Um...isn't it true that if CFLs really cost less for the same amount of illumination, no law would be necessary? (Full disclosure: I think CFLs actually DO cost less for the same amount of illumination, taking into account electricity, and buying and changing bulbs frequently. So every bulb in our house is a CFL or LED. The LEDs especially are great, 1.5 watts and cool to the touch, but the same light as a 25 watt incandescent). The point is that people must disagree about this. And to be fair we have NOT solved the CFL disposal problem, with a lot hazardous waste in the form of mercury. So it is not clear to me that adding light bulbs to the list along with crystal meth as banned substances is really in the service of any principle of liberty.
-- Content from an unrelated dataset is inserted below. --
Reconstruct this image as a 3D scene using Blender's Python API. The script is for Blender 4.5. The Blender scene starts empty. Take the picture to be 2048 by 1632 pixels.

But then Will goes off on CAFE. (Again, full disclosure: I worked on CAFE for the Federal Trade Commission in the Reagan Administration, and have kept track of it since). I just don't see any principled defense of CAFE, on ANY grounds whatsoever. If you want European size cars and fuel efficiency, then you need a big tax on gas, and then let consumers make their own choices. Since the price of petrol is 1.5 Euros / liter in much of Europe, we are talking prices that are $8/gallon or more in US terms, double our current prices. We can agree or disagree that this would be a good thing, but if you want fuel efficiency that is what you would have to do.
Instead, we have CAFE. CAFE requires that each manufacturer calculate the harmonic mean, weighted by sales of different models, for everything it sells.
EXCEPT....except that there is a dispensation for trucks, including "light" trucks. We now call those SUVs. CAFE is their daddy.
So, to oversimplify only slightly, US car companies did not stop producing small cars in spite of CAFE; they did it BECAUSE of CAFE. CAFE, with its bizarre Jesuitical list of requirements and exemptions, made it impossible to sell full sized station wagons, but
actually subsidized giant SUVs that got much worse gas mileage. The best selling American "car" has been the Ford F-150 pickup, for a long time.
And if you think that Americans, in 2006, say, actually wanted little tiny cars but were forced by creepy manufacturers to buy big ass urban assault vehicles, you are just wrong. US automakers conceded the small car market to foreign companies, but the reason is that those companies could take advantage of economies of scale in their home markets because of much, much higher fuel prices.
You really only have to know one thing: Toyota (TOYOTA!) makes a truck (originally the T150, a feckless ploy to copy the F150) that has a 282 hp engine, is five inches longer than a Ford F-150 double cab, and gets 18 miles per gallon. This truck is not sold in Europe or Japan, but the Tundra has been very successful in the US. It's huge!

There are two reasons. 1. Our gas prices are 1/2, or less, those of Japan or Europe. 2. CAFE creates a huge benefit to producing large, fuel-inefficient trucks and truck-like vehicles. It is possible that American consumers actually want station wagons or something in between, but CAFE effectively outlaws them.
So,
when Will W says:
Mandatory energy-efficiency standards are a bit of a conundrum for a liberal outfit like The Economist. On the one hand, they clearly are an intrusion into the workings of the free market. On the other, they work. No one beyond the libertarian fringe seems to mind very much, they save us money that we would otherwise be too lazy or short-sighted to save for ourselves, and they’re normally designed in such a way that manufacturers manage to meet them without too much grief.then he is just mistaken. CAFE has not worked. CAFE has made the problem much, much worse, in effect LOWERING the fuel economy of fleet of vehicles on American roads by forcing manufacturers to make heavy, inefficient trucks instead of station wagons and the cars that would have been purchased without CAFE.
Now, Will might well respond, "But you admit it is the EXEMPTION from CAFE that was the problem that distorted toward trucks!"
Isn't that always the way? When you try to restrict private choices, given incentives (in this case, artificially low gas prices), it takes a proliferating series of new, improved regulations because the problem keeps evolving.
We need a $4 per gallon tax on gas. We are paying huge costs, in terms of wars and hamstrung foreign policy, for our dependence on the Middle East. But we are in effect subsidizing the cost of gas to keep it low. As a result, people want cars that are inappropriately large. And then Will wants to use CAFE to solve the problem created by the subsidy. Then Will wants to extend CAFE to solve the problems created by CAFE.
Suck it up, charge the tax, and let people make their own choices. I'm pretty sure we'll see a lot more Ford Fiestas and fewer F-150s. Even in Iowa.